I AM SEEING YOUNG FRIENDS ON THE TL WHO ARE STRESSED LATELY ABOUT NOT HITTING CERTAIN SOCIAL OR ROMANTIC MILESTONES BY A CERTAIN AGE AND I WANT TO TRY TO YOUR MIND.
Take it from someone who has been there and is STILL there — there is no such thing as a correct timetable.
Take it from someone who has been there and is STILL there — there is no such thing as a correct timetable.
Believe me. I get it. People who don't have this exact type of shame don't get it but I have it, too, and I understand. You haven't done XYZ by a certain age and so you feel like a complete failure, like there's something wrong with you and like you'll never catch up.
But you're doing FINE. You're doing WELL. I know how it feels when it seems like you're behind your peers but the truth is, no matter how hard or how big or how bad it seems to you now, it won't forever. It gets easier. It gets lighter. It starts to make sense!
When you have your first kiss or your first relationship doesn't matter. Not in the grand scheme of things. It won't affect how happy you'll be in that relationship or how that person will treat you or if that relationship lasts. It's just a thing, a random detail.
It isn't important. Being "late" to reach a milestone doesn't make you bad. It doesn't make you a loser or a late bloomer or ANYTHING remotely negative. It isn't important. It doesn't define you and it won't negatively impact your future. I promise.
Believe me, kids. I get it. I'm 25 and I look back and I see the milestones I "missed" or the things I didn't do "on-time" and I feel that pain and that shame and if I can use my experiences to stop ONE OF YOU AMAZING KIDS from feeling what I've felt, it was all worth it.
You're not a bad person for not having your first kiss by a certain grade or having sex by a certain age and if you nip those thoughts not and give yourself permission to be you and go at your own pace, you'll save yourself a lot of heartache.
You don't deserve to feel bad about yourself because you haven't done certain things based on when other people you know did them. You don't know their story. They could be lying to save face or maybe they regret doing what they did when they did it. That's THEIR story.
But you're in charge of yours and you need to treat your young self kindly so that things aren't so hard 10 years from now. Tell yourself that you're doing great, that you're a good person and you're going to be fine and please don't stress yourself about these milestones.
You're not running out of time, you're not doing something the wrong way, you're not doing a bad job. You're amazing and I love you and I'm here for you if you're ever stressed about this shit and need to talk to someone who gets it.
People would tell me this shit all the time but it was the ones who I thought had hit all of their milestones PERFECTLY and it would just make me feel 100x worse, like some "normal" person was taking pity on some loser like me. But I do get it and I'm here 24/7.
As sure as I was at ages 15 and 16 and 17 that I was broken and wrong and hopeless, I am currently in a happy and healthy relationship of 2 and a half years with a woman who was my very first girlfriend. These milestones DON'T impact the big picture.

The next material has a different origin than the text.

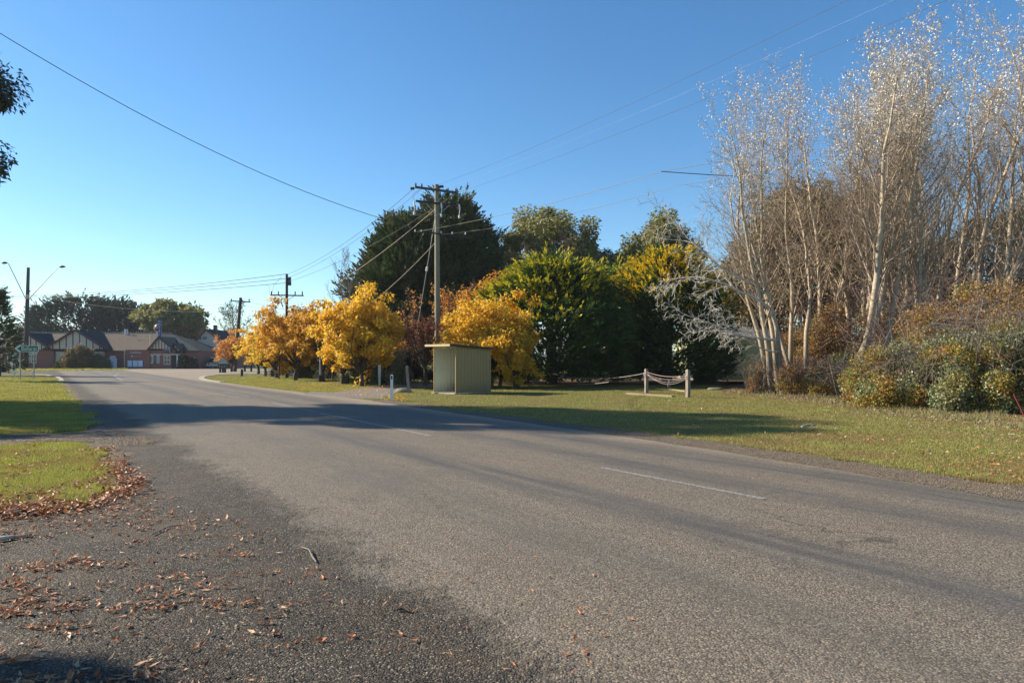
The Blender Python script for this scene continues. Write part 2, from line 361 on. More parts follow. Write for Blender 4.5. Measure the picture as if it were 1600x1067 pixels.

I had spent so many years hating myself for being "late" to everything and convincing myself that I'd never be "normal" and that I'd always just be weird and wrong that it STILL sticks with me. It is still something I struggle with every single day and I don't want that for you.
Get in the habit of being kind and forgiving towards yourself NOW while you're young. Form these healthy, gentle inner monolgues that allow you to just be YOU in your own time and don't tear you down before you even have a chance to grow. You deserve patience and support!
I didn't have anyone who helped me back then. I had no one to teach me these things. I suffered so much for so long and now I just want to prevent kids like me from feeling undue pain. You don't deserve it and you're doing great. Take your time!